---------- Input for this task

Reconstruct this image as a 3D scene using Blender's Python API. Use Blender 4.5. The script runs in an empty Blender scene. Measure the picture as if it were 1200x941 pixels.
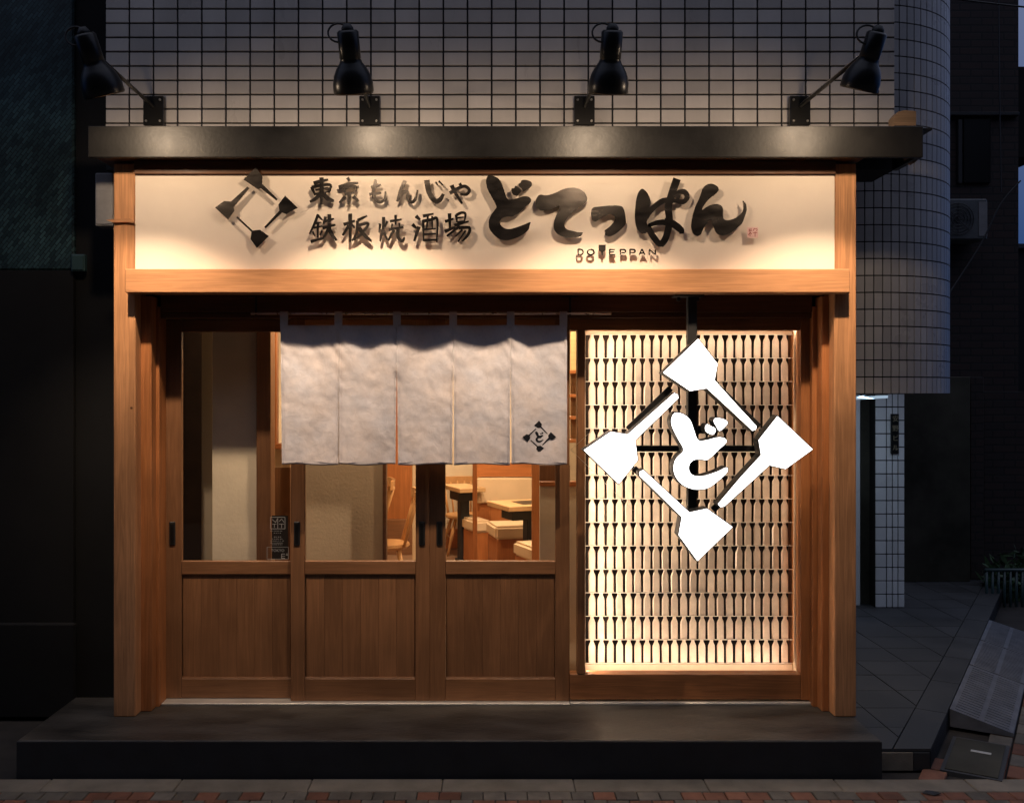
import bpy, bmesh, math, random
from mathutils import Vector, noise, Matrix
random.seed(7)
S = bpy.context.scene
COL = S.collection
R = math.radians

# ------------------------------------------------------------------ camera
EYE = 1.61; DIST = 5.0; F = 1130.0; VX = 570.0; VY = 460.0
cam = bpy.data.cameras.new('camera'); camo = bpy.data.objects.new('camera', cam); COL.objects.link(camo)
camo.location = (0, -DIST, EYE); camo.rotation_euler = (R(90), 0, 0)
cam.sensor_width = 36; cam.lens = 36*F/1200; cam.shift_x = (600-VX)/1200; cam.shift_y = (VY-470.5)/1200
cam.clip_start = 0.05; cam.clip_end = 500
S.camera = camo
# ------------------------------------------------------------------ view + world (dusk)
S.view_settings.view_transform = 'Standard'; S.view_settings.look = 'None'
S.view_settings.gamma = 1; S.view_settings.use_curve_mapping = False; S.view_settings.exposure = 0
W = bpy.data.worlds.new("World"); S.world = W; W.use_nodes = True
wn = W.node_tree.nodes; wl = W.node_tree.links
bg = wn['Background']
sky = wn.new('ShaderNodeTexSky'); sky.sky_type = 'NISHITA'; sky.sun_disc = False
sky.sun_elevation = R(-1.5); sky.sun_rotation = R(20); sky.ozone_density = 1.6; sky.dust_density = 0.2
sky.sun_elevation = R(-4.0)
# after sunset: faint Nishita glow plus the even blue of the dusk, paler with city glow overhead
tc = wn.new('ShaderNodeTexCoord'); sx = wn.new('ShaderNodeSeparateXYZ'); wl.new(tc.outputs['Generated'], sx.inputs[0])
mrg = wn.new('ShaderNodeMapRange'); mrg.inputs['From Min'].default_value = .1; mrg.inputs['From Max'].default_value = .9; wl.new(sx.outputs['Z'], mrg.inputs[0])
mxc = wn.new('ShaderNodeMix'); mxc.data_type = 'RGBA'; wl.new(mrg.outputs[0], mxc.inputs[0])
mxc.inputs[6].default_value = (.012, .050, .165, 1); mxc.inputs[7].default_value = (.40, .425, .55, 1)
adc = wn.new('ShaderNodeVectorMath'); adc.operation = 'MULTIPLY_ADD'; wl.new(sky.outputs[0], adc.inputs[0]); adc.inputs[1].default_value = (.02, .03, .06); wl.new(mxc.outputs[2], adc.inputs[2])
wl.new(adc.outputs[0], bg.inputs[0]); bg.inputs[1].default_value = 1.0
SPOT_POWER = 112.0
SPILL = 19.0
WARM = (1.0, 0.74, 0.50)
ROOM_WARM = (1.0, 0.70, 0.42)

# ------------------------------------------------------------------ helpers
def P(px, py, Y):
    """a point of the place: column / row seen from the camera's stand at depth Y"""
    k = (DIST+Y)/F
    return ((px-VX)*k, Y, EYE-(py-VY)*k)
def PX(px, Y): return (px-VX)*(DIST+Y)/F
def PZ(py, Y): return EYE-(py-VY)*(DIST+Y)/F

def link(name, bm, mat, parent=None, loc=None, smooth=False):
    me = bpy.data.meshes.new(name)
    bmesh.ops.recalc_face_normals(bm, faces=bm.faces)
    bm.to_mesh(me); bm.free()
    if mat: me.materials.append(mat)
    if smooth:
        for p in me.polygons: p.use_smooth = True
    o = bpy.data.objects.new(name, me); COL.objects.link(o)
    if parent:
        o.parent = parent
        # geometry is written in world metres: undo the parent's place
        o.matrix_parent_inverse = parent.matrix_world.inverted() if False else Matrix.Identity(4)
        o.location = -Vector(parent['base']) if 'base' in parent.keys() else (0, 0, 0)
    if loc is not None: o.location = Vector(loc) + (o.location if parent else Vector((0,0,0)))
    return o
def thing(name, label, cat, base=(0,0,0), group=None):
    o = bpy.data.objects.new(name, None); COL.objects.link(o); o.empty_display_size = .05
    o.location = base; o['base'] = [float(v) for v in base]
    o['label'] = label; o['category'] = cat
    if group: o['group'] = group
    return o
def tag(o, label, cat, group=None):
    o['label'] = label; o['category'] = cat
    if group: o['group'] = group
    return o
def struct(o, label=None):
    o['kind'] = 'structure'
    if label: o['label'] = label
    return o
def child(name, me, parent, loc=(0,0,0), rz=0):
    o = bpy.data.objects.new(name, me); COL.objects.link(o); o.parent = parent
    o.location = Vector(loc) - Vector(parent['base']) if 'base' in parent.keys() else Vector(loc)
    o.rotation_euler = (0, 0, rz)
    return o
def add_box(bm, x0, x1, y0, y1, z0, z1, bev=0.0):
    vs = [bm.verts.new((x, y, z)) for x in (x0, x1) for y in (y0, y1) for z in (z0, z1)]
    fs = [bm.faces.new([vs[i] for i in q]) for q in ((0,1,3,2),(4,6,7,5),(0,4,5,1),(2,3,7,6),(0,2,6,4),(1,5,7,3))]
    if bev > 0:
        es = list({e for f in fs for e in f.edges})
        bmesh.ops.bevel(bm, geom=es, offset=bev, segments=1, affect='EDGES')
    return bm
def box(name, x0, x1, y0, y1, z0, z1, mat, parent=None, bev=0.002):
    bm = bmesh.new(); add_box(bm, min(x0,x1), max(x0,x1), y0, y1, min(z0,z1), max(z0,z1), bev)
    return link(name, bm, mat, parent)
def add_prism(bm, pts, y0, y1):
    """pts: outline in (x, z); a plate from y0 (front) to y1 (back)"""
    a = [bm.verts.new((x, y0, z)) for x, z in pts]; b = [bm.verts.new((x, y1, z)) for x, z in pts]
    n = len(pts)
    f1 = bm.faces.new(a); f2 = bm.faces.new(b[::-1]); f1.normal_update(); f2.normal_update()
    for i in range(n): bm.faces.new((a[i], b[i], b[(i+1)%n], a[(i+1)%n]))
    bmesh.ops.triangulate(bm, faces=[f1, f2])
def add_poly_z(bm, pts, z0, z1):
    a = [bm.verts.new((x, y, z0)) for x, y in pts]; b = [bm.verts.new((x, y, z1)) for x, y in pts]
    n = len(pts); f1 = bm.faces.new(a); f2 = bm.faces.new(b[::-1]); f1.normal_update(); f2.normal_update()
    for i in range(n): bm.faces.new((a[i], b[i], b[(i+1)%n], a[(i+1)%n]))
    bmesh.ops.triangulate(bm, faces=[f1, f2])
def smooth_poly(pts, it=2):
    for _ in range(it):
        o = []
        for i in range(len(pts)):
            a = pts[i]; b = pts[(i+1) % len(pts)]
            o += [(a[0]*.78+b[0]*.22, a[1]*.78+b[1]*.22), (a[0]*.22+b[0]*.78, a[1]*.22+b[1]*.78)]
        pts = o
    return pts
def add_tube(bm, pts, r, n=10, caps=True):
    pts = [Vector(p) for p in pts]; rings = []
    rr = r if isinstance(r, (list, tuple)) else [r]*len(pts)
    up = None
    for i, p in enumerate(pts):
        t = (pts[min(i+1, len(pts)-1)] - pts[max(i-1, 0)]).normalized()
        if up is None: up = Vector((0,0,1)) if abs(t.z) < .9 else Vector((1,0,0))
        u = t.cross(up).normalized(); v = u.cross(t).normalized(); up = v
        rings.append([bm.verts.new(p + (u*math.cos(2*math.pi*k/n) + v*math.sin(2*math.pi*k/n))*rr[i]) for k in range(n)])
    for a, b in zip(rings, rings[1:]):
        for k in range(n): bm.faces.new((a[k], a[(k+1)%n], b[(k+1)%n], b[k]))
    if caps: bm.faces.new(rings[0]); bm.faces.new(rings[-1][::-1])
def tube(name, pts, r, mat, parent=None, n=10, smooth=True):
    bm = bmesh.new(); add_tube(bm, pts, r, n); return link(name, bm, mat, parent, smooth=smooth)
def catmull(pts, sub=5):
    if len(pts) < 3: 
        a, b = pts; return [tuple(a[k]+(b[k]-a[k])*t/sub for k in range(len(a))) for t in range(sub+1)]
    P_ = [pts[0]]+list(pts)+[pts[-1]]; out = []
    for i in range(1, len(P_)-2):
        for s in range(sub):
            t = s/sub
            out.append(tuple(.5*((2*P_[i][k])+(-P_[i-1][k]+P_[i+1][k])*t+(2*P_[i-1][k]-5*P_[i][k]+4*P_[i+1][k]-P_[i+2][k])*t*t+(-P_[i-1][k]+3*P_[i][k]-3*P_[i+1][k]+P_[i+2][k])*t**3) for k in range(len(pts[0]))))
    out.append(tuple(pts[-1])); return out
def add_stroke(bm, pts, y0, y1):
    """brush stroke: pts (x, z, width) -> plate"""
    q = catmull(pts, 5); secs = []
    for i, (x, z, w) in enumerate(q):
        a = q[max(i-1, 0)]; b = q[min(i+1, len(q)-1)]
        dx, dz = b[0]-a[0], b[1]-a[1]; L = math.hypot(dx, dz) or 1e-6
        nx, nz = -dz/L, dx/L; w = max(w, .0008)*.5
        secs.append([bm.verts.new((x+nx*w*s, y, z+nz*w*s)) for s in (1, -1) for y in (y0, y1)])
    for a, b in zip(secs, secs[1:]):
        bm.faces.new((a[0], b[0], b[2], a[2])); bm.faces.new((a[1], a[3], b[3], b[1]))
        bm.faces.new((a[0], a[1], b[1], b[0])); bm.faces.new((a[2], b[2], b[3], a[3]))
    for s in (secs[0], secs[-1]): bm.faces.new((s[0], s[2], s[3], s[1]))
def text_mesh(body, size, depth=0.0005, res=3):
    cu = bpy.data.curves.new('text', 'FONT'); cu.body = body; cu.size = size; cu.extrude = depth; cu.resolution_u = res
    cu.align_x = 'CENTER'; cu.align_y = 'CENTER'
    o = bpy.data.objects.new('text', cu); COL.objects.link(o)
    bpy.context.view_layer.update()
    dg = bpy.context.evaluated_depsgraph_get()
    me = bpy.data.meshes.new_from_object(o.evaluated_get(dg)); bpy.data.objects.remove(o)
    me.transform(Matrix.Rotation(R(90), 4, 'X'))
    return me

def area(name, loc, rot, sx, sy, power, col):
    ld = bpy.data.lights.new(name, 'AREA'); ld.shape = 'RECTANGLE'; ld.size = sx; ld.size_y = sy; ld.energy = power; ld.color = col
    o = bpy.data.objects.new(name, ld); COL.objects.link(o); o.location = loc; o.rotation_euler = rot; return o

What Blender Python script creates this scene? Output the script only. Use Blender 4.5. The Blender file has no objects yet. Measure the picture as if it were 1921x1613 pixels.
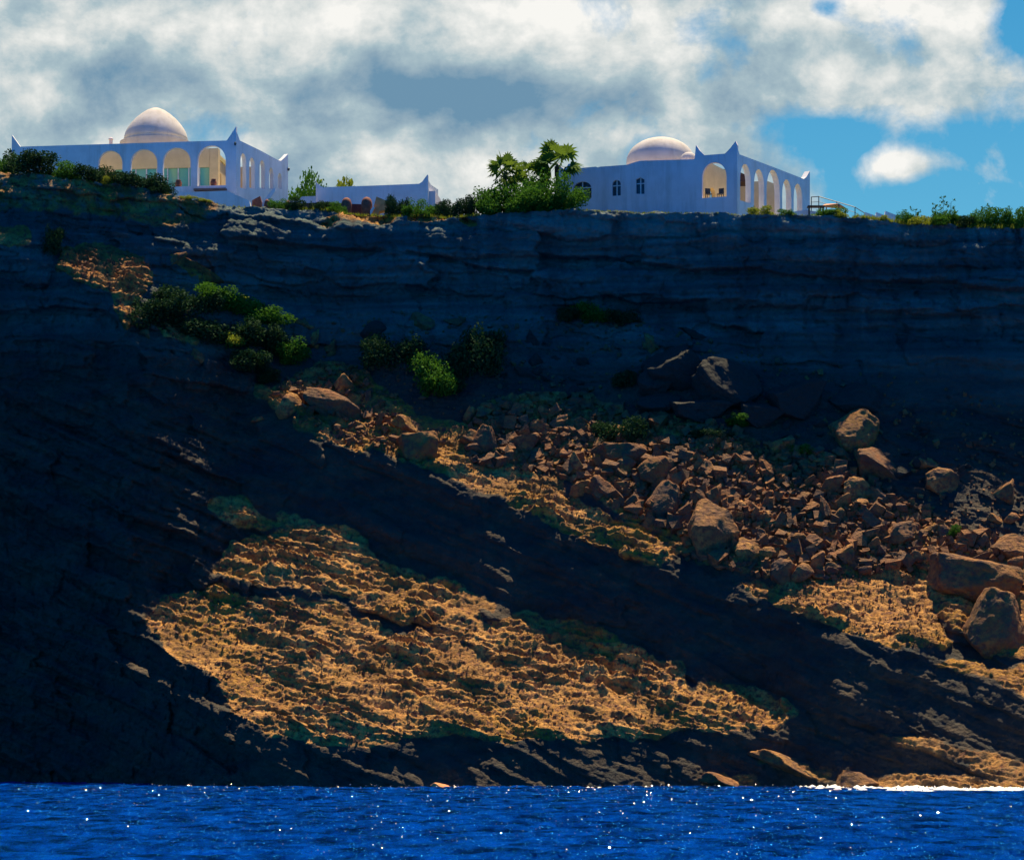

--------------------

▶ Work instructions
Retype the records above word for word, from their first line through the line containing "R = math.radians", and leave out every picture.

▶ Answer for this exercise
Reconstruct this image as a 3D scene using Blender's Python API. Use Blender 4.5. The script runs in an empty Blender scene. Measure the picture as if it were 1200x941 pixels.
import bpy, bmesh, math, random
from mathutils import Vector, noise, Matrix
random.seed(7)
S = bpy.context.scene
COL = S.collection
R = math.radians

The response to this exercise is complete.